(Aim of the task):
Go through the listing and return every line with "that" in it.
■ ■ ■ ■ ■
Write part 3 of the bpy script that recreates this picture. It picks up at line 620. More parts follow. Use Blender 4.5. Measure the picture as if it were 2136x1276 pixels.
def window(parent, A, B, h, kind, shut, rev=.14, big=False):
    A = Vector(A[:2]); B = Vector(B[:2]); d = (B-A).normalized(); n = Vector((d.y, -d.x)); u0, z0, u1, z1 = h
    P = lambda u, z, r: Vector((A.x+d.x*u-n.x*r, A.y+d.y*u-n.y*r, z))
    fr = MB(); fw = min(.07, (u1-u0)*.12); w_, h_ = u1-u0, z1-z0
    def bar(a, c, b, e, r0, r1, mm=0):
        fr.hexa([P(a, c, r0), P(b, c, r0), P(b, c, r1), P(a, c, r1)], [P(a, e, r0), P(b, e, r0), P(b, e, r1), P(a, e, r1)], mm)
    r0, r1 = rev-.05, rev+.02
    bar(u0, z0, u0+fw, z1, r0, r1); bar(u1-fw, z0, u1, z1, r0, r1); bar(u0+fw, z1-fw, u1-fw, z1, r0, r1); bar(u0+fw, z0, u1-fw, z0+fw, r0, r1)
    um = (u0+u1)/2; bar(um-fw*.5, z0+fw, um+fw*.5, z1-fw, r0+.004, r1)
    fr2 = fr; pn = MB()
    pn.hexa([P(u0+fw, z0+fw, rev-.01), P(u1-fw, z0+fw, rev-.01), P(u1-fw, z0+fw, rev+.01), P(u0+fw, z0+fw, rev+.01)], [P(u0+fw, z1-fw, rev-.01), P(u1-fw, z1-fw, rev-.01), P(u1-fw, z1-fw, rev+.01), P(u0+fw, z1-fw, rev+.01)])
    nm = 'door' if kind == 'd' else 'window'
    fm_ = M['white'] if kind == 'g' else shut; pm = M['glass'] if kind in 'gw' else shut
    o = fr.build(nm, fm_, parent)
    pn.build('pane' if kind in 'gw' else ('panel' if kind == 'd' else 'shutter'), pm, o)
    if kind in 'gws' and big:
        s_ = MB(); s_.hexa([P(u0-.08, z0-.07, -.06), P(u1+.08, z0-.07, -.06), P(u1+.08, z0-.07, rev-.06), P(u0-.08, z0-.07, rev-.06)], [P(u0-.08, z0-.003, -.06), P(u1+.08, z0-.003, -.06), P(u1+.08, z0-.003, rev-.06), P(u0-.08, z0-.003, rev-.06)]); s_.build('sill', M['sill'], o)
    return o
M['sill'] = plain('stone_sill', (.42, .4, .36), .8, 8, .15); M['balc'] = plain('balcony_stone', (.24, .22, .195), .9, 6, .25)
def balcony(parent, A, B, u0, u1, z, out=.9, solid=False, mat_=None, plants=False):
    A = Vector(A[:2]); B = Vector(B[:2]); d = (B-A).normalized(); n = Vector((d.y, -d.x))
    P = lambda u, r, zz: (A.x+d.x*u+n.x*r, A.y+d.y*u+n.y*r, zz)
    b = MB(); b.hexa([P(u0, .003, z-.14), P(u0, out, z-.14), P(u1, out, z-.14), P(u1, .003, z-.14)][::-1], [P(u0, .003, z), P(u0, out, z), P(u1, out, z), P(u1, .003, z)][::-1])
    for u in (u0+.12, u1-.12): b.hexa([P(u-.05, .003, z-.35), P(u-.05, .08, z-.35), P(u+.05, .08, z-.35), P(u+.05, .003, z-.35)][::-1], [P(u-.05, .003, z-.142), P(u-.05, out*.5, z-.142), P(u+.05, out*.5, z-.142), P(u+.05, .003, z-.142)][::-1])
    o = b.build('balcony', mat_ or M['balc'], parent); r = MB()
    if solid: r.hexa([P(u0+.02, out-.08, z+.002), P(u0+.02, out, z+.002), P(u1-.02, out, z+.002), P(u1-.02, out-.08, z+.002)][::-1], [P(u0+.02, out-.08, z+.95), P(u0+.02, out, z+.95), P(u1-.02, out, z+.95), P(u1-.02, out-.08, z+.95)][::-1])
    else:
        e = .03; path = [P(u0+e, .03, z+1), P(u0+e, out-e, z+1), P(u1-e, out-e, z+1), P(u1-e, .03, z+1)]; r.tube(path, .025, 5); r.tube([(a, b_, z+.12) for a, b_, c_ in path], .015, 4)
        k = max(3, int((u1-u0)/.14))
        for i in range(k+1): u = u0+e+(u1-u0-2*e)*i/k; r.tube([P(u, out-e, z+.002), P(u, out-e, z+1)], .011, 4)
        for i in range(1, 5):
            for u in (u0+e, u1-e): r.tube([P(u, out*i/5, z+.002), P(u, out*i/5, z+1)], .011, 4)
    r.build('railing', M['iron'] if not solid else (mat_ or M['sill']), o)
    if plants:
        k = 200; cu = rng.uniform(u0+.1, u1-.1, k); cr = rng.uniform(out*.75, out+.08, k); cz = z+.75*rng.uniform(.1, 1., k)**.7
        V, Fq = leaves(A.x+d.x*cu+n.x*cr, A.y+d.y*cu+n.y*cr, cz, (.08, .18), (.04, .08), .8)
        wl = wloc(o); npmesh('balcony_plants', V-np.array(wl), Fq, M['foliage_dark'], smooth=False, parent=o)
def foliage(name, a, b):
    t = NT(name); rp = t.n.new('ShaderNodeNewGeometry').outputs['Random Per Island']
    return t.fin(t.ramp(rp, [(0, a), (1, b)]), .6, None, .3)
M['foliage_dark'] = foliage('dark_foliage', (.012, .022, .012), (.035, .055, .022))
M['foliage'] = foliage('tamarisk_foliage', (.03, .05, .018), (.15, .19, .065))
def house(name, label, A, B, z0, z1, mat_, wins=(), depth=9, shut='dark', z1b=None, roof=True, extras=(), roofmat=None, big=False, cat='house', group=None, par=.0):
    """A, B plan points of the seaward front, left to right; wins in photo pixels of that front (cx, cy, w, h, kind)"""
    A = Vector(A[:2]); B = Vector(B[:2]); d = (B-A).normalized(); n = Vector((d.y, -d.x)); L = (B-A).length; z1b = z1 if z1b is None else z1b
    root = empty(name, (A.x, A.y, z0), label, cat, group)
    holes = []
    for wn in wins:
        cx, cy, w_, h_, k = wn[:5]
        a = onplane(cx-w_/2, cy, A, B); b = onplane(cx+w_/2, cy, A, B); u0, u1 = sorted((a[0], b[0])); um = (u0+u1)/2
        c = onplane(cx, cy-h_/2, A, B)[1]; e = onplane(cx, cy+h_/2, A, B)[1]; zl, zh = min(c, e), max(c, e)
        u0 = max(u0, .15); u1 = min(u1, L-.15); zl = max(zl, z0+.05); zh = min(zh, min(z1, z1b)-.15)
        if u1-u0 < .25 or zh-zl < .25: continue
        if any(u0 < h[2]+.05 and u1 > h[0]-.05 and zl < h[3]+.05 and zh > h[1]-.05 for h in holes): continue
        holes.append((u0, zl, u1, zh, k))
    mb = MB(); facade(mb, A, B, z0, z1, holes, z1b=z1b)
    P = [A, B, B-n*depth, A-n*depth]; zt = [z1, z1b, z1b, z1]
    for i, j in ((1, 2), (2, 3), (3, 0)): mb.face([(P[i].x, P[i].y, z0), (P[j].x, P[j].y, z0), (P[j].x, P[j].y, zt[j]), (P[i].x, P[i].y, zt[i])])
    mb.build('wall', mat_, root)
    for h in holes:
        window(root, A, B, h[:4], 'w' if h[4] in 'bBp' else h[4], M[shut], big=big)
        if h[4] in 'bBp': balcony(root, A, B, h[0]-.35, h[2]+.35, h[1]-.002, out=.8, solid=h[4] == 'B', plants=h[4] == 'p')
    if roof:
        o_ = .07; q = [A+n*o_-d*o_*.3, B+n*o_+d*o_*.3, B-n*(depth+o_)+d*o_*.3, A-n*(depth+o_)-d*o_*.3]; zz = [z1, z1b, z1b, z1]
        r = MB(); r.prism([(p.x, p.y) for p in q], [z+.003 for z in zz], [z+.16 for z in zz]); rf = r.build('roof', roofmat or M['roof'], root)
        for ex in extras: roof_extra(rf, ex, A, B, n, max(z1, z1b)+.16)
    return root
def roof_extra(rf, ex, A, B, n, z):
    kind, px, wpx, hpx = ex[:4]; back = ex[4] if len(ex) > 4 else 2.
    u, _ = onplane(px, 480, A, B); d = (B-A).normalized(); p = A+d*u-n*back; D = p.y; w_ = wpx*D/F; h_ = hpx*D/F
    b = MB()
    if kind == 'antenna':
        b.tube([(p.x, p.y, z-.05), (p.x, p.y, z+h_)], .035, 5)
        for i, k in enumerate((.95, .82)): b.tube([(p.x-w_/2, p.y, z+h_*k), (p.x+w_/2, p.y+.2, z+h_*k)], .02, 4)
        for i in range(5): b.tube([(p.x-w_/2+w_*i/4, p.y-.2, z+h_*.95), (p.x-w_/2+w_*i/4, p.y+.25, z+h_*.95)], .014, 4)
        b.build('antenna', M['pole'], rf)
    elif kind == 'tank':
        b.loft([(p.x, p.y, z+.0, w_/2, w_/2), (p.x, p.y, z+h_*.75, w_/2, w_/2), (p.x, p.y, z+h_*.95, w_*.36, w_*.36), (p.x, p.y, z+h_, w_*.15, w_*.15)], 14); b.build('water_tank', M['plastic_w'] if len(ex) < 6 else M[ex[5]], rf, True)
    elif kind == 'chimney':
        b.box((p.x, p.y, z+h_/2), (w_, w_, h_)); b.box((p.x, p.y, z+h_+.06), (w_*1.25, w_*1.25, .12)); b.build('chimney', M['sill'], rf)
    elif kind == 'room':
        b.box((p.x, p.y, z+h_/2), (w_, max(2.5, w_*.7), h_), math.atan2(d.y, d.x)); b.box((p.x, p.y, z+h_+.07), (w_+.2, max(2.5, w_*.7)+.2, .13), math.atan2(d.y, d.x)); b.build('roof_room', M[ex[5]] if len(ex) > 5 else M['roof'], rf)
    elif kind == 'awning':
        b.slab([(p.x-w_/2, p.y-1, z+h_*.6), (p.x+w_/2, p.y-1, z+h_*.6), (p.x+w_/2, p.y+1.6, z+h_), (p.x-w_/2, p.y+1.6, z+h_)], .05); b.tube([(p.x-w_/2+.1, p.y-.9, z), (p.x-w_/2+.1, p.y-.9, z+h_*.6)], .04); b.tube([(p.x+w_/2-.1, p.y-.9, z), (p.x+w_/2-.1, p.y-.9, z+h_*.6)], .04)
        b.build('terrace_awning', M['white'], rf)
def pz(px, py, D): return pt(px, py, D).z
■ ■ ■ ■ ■
(Response to this exercise):
Write part 3 of the bpy script that recreates this picture. It picks up at line 620. More parts follow. Use Blender 4.5. Measure the picture as if it were 2136x1276 pixels.
    """A, B plan points of the seaward front, left to right; wins in photo pixels of that front (cx, cy, w, h, kind)"""